What these scribes understand is we are constantly being formed, yet constantly at home in the kingdom. People who are locked up in their past, who cling to the church of their 20’s, or who build walls around their country or children don’t “get” Jesus, like people did not recognize his true self in his own home town. Did the following scene get played out in you life somewhere along the way, yet?

Finally, He came to his hometown and began to teach the people in their synagogue, so that they were astounded and said, “Where did this man get this wisdom and these deeds of power?  Is not this the carpenter’s son? Is not his mother called Mary? And are not his brothers James and Joseph and Simon and Judas?  And are not all his sisters with us? Where then did this man get all this?”  And they took offense at him. But Jesus said to them, “Prophets are not without honor except in their own country and in their own house.”  And he did not do many deeds of power there, because of their unbelief. (Matthew 13:54-58).

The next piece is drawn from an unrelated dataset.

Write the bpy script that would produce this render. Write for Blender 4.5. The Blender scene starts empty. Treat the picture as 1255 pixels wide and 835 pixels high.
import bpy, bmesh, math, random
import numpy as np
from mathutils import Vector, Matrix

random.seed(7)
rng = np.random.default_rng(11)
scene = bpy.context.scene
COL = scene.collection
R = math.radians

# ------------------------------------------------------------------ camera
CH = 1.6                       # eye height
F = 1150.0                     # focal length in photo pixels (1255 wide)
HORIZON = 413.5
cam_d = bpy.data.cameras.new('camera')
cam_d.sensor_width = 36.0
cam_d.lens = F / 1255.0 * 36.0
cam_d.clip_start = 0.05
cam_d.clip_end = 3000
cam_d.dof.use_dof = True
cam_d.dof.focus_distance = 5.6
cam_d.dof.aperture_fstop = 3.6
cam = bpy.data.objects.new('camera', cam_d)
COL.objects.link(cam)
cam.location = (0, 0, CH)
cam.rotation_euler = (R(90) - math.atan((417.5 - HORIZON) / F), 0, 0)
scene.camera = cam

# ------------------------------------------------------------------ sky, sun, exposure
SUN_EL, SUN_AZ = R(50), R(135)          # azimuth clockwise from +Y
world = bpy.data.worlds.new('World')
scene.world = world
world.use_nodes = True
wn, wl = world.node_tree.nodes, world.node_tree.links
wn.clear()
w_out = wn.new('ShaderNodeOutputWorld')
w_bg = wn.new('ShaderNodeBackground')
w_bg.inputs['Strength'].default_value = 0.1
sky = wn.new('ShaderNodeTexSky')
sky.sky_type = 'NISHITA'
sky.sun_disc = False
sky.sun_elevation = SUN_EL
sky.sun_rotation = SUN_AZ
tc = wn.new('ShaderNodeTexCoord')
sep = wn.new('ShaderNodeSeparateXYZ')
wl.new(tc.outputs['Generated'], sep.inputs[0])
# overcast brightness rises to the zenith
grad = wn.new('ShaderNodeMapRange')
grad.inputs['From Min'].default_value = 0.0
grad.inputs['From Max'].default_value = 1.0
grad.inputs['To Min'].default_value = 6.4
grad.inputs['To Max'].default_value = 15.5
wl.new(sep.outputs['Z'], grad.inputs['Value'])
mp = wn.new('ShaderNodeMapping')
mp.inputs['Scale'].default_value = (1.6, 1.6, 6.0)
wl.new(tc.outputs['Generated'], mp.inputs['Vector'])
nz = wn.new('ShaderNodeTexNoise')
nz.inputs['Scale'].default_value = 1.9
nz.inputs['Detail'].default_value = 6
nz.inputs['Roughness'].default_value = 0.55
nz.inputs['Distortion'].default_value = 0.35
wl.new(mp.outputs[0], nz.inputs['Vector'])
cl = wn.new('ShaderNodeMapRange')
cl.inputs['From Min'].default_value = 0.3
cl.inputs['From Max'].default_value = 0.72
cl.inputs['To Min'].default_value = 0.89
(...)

polar bear in disrupted homeostasis
Nazarene clinging to their homeostasis?

Jesus the great disrupter of the homeostasis went home to Nazareth. They did not see him as a pearl. They judged him as some kind of “fish” they could understand, caught like them in the “net” they called home. If his deeds of power did not come from where they understood, “They must not be real.” If he came from that family system, “What makes him think he is anything but from that family system?” Their resistance quenched the Spirit.

Jesus followers are always working on meeting the status quo as change agents and always interested in feeling deeply at home in eternity, moving yet rooted. We are brave enough to be ourselves in Jesus. But we are always going to be coming up against the kind of resistance which keeps people in bondage and quells miracles. It is difficult, isn’t it?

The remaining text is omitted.